It took the sex scandal of Equitorial Guinea’s finest and lover boy, Baltasar Engonga, for Nigerians to understand that we share different mindsets and ideologies about sex with our French and Spanish -speaking African brothers and sisters.
For instance, even though we are the largest consumers of pornography in Africa, an average Nigerian is prentious and a puritan when it comes to s€x.
We love the subject sex, but we don’t admit that we have it in public.
This is why some Nigerian pregnant women are shy of people seeing them pregnant in public, because she does not want people to know that she is having sex, and pregnancy is evidence of that.
It does not matter that she is legally married to a man; still yet, she does not want people to think she is having s€x.
She is shy.
I think this boils down to how we were raised and the fact that s€x is rarely discussed in most Nigerian homes.
Even when it is discussed, it is discussed in a hushed tone and something that is sacred and forbidden.
I’m not sure many unmarried young people in Nigeria can boldly walk up to their parents to inform them that they are having sex even when that is the case that they have an active s€xual life with their partners.
But for our brothers and sisters in the French and Spanish -speaking African countries
It is a different mindset when it comes to s€x, and they are aggressive when it comes to it.
For instance, in the democratic republic of Congo, a mother can aggressively go for the same man that her daughter is sleeping with.
A young girl can bring her lover home and her mom will hear daughter moaning in her roof and it is nothing to her.
She can even ask her daughter to pass him around if she hears good testimony from her unmarried daughter that the man is good in bed.
The same with men; a man in Congo can go for the same babe that the son is sleeping with, and in their culture, it is not an outrage.

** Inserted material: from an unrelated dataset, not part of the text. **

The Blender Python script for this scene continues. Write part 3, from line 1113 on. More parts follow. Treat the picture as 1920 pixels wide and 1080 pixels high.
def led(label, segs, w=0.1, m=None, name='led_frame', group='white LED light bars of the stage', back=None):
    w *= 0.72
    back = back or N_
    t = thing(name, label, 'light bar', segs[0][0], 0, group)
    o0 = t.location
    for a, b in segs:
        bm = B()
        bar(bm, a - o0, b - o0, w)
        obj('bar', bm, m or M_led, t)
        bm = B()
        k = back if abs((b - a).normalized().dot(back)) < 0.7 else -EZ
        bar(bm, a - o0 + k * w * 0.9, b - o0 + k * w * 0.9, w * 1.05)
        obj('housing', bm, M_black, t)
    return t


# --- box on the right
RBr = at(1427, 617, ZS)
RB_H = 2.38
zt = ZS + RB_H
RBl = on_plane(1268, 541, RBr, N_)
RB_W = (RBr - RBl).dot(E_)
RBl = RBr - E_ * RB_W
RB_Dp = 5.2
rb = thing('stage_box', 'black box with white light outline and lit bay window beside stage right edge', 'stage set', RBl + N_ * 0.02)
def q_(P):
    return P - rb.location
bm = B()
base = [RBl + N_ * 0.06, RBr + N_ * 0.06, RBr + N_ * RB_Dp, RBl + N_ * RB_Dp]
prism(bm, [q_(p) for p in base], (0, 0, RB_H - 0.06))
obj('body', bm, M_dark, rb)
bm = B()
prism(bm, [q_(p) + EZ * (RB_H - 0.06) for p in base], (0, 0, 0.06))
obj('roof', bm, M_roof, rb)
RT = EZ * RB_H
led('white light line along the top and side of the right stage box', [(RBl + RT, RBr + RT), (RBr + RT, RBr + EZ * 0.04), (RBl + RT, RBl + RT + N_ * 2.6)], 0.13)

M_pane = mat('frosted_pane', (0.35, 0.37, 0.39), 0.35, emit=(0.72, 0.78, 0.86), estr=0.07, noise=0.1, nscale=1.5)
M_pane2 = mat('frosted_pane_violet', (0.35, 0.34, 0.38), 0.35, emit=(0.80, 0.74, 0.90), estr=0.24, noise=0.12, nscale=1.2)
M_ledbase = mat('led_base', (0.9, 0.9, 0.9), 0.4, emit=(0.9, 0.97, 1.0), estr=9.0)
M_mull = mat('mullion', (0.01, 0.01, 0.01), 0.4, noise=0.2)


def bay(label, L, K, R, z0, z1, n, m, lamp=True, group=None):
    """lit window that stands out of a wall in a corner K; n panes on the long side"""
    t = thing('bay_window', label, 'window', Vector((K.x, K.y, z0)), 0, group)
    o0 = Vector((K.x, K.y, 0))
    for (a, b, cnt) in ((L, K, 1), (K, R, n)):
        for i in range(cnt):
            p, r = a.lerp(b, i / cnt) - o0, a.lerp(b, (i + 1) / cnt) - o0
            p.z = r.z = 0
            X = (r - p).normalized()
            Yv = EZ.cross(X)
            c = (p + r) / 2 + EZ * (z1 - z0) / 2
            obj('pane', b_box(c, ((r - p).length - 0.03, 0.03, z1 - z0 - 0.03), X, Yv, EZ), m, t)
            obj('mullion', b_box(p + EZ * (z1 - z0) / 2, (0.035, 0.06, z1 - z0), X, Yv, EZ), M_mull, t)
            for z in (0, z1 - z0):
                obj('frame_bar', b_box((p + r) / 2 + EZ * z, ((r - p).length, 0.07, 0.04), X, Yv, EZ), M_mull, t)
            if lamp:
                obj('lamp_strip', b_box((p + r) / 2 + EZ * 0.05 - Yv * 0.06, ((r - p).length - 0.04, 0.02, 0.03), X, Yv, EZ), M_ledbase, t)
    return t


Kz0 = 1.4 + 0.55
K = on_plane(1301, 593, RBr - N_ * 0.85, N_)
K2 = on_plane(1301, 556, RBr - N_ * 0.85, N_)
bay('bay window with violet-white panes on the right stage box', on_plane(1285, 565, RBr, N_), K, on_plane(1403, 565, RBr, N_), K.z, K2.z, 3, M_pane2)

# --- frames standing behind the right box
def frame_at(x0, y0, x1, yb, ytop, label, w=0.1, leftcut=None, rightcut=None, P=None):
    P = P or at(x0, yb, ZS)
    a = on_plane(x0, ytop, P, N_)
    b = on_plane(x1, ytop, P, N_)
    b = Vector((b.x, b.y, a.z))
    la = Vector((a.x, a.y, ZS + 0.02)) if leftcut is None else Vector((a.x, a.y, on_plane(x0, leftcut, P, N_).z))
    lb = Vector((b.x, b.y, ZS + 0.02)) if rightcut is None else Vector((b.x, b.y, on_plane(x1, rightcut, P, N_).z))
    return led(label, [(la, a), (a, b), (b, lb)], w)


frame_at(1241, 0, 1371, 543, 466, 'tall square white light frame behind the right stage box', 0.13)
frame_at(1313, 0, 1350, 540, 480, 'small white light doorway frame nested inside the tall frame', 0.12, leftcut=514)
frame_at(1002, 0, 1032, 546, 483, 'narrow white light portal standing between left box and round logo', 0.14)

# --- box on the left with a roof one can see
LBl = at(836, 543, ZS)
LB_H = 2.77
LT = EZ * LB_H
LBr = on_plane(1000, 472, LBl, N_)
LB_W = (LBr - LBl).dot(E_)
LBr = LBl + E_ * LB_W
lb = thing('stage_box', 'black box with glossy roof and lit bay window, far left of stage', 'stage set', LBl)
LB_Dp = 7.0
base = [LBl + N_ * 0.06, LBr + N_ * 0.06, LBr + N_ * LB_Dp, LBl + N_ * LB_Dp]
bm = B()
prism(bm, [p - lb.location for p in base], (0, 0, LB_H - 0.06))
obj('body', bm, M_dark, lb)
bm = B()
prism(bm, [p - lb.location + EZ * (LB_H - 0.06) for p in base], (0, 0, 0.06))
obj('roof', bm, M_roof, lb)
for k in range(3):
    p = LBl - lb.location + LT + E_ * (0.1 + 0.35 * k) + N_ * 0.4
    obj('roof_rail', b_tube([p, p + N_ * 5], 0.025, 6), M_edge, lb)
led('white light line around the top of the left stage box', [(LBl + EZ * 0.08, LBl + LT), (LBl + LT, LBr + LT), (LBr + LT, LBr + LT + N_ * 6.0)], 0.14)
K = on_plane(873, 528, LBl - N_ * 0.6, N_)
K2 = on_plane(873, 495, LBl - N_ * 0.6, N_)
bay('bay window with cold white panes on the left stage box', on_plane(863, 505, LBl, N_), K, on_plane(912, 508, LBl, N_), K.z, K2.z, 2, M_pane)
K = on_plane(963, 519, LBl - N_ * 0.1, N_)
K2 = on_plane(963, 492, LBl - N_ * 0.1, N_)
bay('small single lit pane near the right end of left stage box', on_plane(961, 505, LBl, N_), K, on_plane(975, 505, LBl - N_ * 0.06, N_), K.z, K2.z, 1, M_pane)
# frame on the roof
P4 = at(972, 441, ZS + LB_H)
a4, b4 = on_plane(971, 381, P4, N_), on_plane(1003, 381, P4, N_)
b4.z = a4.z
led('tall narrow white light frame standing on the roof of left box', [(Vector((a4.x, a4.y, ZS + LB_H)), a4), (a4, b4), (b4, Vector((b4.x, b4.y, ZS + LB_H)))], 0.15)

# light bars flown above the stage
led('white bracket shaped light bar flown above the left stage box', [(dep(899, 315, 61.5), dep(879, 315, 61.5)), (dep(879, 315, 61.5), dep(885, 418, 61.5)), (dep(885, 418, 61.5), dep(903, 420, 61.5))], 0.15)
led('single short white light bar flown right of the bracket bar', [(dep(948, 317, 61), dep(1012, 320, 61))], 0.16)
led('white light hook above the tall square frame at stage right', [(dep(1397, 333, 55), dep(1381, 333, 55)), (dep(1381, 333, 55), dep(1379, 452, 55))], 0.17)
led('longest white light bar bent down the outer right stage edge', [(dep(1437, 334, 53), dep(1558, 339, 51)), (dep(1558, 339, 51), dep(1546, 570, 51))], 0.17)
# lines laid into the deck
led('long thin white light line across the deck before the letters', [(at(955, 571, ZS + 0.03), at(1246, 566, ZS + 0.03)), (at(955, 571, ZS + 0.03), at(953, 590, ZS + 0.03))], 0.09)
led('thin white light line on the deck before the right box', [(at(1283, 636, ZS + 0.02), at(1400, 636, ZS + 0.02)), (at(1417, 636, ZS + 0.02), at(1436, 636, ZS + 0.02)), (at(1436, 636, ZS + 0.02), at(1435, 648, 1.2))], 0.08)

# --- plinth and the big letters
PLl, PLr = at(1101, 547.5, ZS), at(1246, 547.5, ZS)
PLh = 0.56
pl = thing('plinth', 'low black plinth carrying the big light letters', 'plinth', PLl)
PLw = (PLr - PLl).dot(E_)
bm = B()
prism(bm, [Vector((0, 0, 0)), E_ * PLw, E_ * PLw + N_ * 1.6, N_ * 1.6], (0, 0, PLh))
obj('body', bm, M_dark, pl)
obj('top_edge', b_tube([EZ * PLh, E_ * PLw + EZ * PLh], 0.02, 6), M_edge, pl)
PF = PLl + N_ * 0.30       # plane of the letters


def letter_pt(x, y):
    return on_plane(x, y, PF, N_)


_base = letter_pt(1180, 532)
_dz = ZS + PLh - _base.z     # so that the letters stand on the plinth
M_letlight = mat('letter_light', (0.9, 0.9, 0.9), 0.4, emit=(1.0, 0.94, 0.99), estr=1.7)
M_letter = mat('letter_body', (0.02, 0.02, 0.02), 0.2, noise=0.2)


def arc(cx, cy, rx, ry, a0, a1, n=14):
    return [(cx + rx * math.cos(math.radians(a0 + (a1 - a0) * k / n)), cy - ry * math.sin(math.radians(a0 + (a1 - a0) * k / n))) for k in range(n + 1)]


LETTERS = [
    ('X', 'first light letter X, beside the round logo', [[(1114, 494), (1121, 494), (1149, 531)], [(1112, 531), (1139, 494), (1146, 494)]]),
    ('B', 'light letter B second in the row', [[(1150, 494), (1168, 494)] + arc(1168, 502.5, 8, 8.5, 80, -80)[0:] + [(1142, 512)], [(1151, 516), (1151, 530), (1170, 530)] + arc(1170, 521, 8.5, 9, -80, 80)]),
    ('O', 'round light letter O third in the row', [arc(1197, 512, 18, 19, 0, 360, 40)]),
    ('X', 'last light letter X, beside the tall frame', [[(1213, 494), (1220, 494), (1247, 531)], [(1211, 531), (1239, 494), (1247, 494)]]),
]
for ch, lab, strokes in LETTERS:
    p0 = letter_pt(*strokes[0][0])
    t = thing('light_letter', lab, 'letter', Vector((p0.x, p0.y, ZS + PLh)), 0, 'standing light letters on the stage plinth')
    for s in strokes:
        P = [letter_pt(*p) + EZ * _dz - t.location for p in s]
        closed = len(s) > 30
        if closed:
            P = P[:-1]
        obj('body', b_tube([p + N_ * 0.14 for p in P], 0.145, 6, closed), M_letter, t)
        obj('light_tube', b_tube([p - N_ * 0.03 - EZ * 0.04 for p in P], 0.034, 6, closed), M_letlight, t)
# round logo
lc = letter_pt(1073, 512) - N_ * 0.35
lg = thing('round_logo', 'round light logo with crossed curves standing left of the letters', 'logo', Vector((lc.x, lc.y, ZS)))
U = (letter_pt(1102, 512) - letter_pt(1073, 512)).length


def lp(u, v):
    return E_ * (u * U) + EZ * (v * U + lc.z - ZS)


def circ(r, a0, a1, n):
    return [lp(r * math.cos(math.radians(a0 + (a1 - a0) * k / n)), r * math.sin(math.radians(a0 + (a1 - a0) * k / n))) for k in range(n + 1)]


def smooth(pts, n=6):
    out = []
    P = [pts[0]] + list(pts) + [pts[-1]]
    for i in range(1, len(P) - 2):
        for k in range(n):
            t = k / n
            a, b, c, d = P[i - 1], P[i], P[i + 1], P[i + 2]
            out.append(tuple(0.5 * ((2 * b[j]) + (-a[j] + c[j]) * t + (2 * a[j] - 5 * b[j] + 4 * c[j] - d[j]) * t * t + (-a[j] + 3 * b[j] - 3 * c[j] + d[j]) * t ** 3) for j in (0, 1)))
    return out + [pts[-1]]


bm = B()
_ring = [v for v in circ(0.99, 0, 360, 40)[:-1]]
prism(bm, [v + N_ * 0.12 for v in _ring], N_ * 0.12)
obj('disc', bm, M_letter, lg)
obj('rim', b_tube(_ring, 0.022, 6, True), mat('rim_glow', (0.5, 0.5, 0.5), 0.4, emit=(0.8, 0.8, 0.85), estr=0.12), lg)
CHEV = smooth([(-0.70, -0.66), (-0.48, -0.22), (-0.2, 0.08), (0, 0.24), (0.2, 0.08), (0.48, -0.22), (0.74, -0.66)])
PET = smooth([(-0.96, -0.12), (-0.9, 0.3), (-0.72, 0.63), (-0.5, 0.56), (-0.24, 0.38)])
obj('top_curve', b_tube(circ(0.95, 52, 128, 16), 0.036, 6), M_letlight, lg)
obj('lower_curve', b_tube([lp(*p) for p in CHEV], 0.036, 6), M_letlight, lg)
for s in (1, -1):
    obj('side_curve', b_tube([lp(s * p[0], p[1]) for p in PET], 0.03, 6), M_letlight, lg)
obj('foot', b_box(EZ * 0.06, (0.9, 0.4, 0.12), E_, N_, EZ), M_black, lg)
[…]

I think that is why Baltasar Engonga could get away with what he did for this long because for his people and the women he slept with consent, it is a way of life to have sex with any man or woman that catches your fancy without feeling guilt about it.
In French and Spanish -speaking African countries, s€x is seen more or less as a need, the way we eat food, and you don’t need to be guilty about it for having it with anyone because you are simply fulfilling a need.
Sex is s€x and no attachment. Men can woo a married woman in Congo, and it is ok.
But in Nigeria, s€x is equated with love and feelings.
Nigerian men are brought up to believe that having sex with many people can block progress and your destiny, so you have to be careful with who you do it with.
Because of this mindset, a Nigerian woman is brought up to believe that a man who had sex with you and moved on after the sex used her and collected something important from her.
That is why you hear heartbroken Nigerian women cry out.
“All all I have done for him, which is in most part s€x, he still dumped me.”
This mindset is rooted in the fact that sex is something a Nigerian woman gives to a man, even though it is for mutual enjoyment by the two parties.
It is not like that for French-speaking African women, who prioritise their satisfaction and orgasm over their feelings.
Also in Nigeria, men who are promiscuous like Baltasar Engonga are ridiculed and called community penis by members of the community where he lives, but in Cameroun, for instance, men who behave like him are in the majority, and they are celebrated and seen as normal.
The only difference is that they don’t tape their s€xual encounters with their multiple partners like Baltasar Engonga did.
So this is a case of us being in the same Africa; we even share the same complexion, but we have different views and mindsets about s€x, which is ok.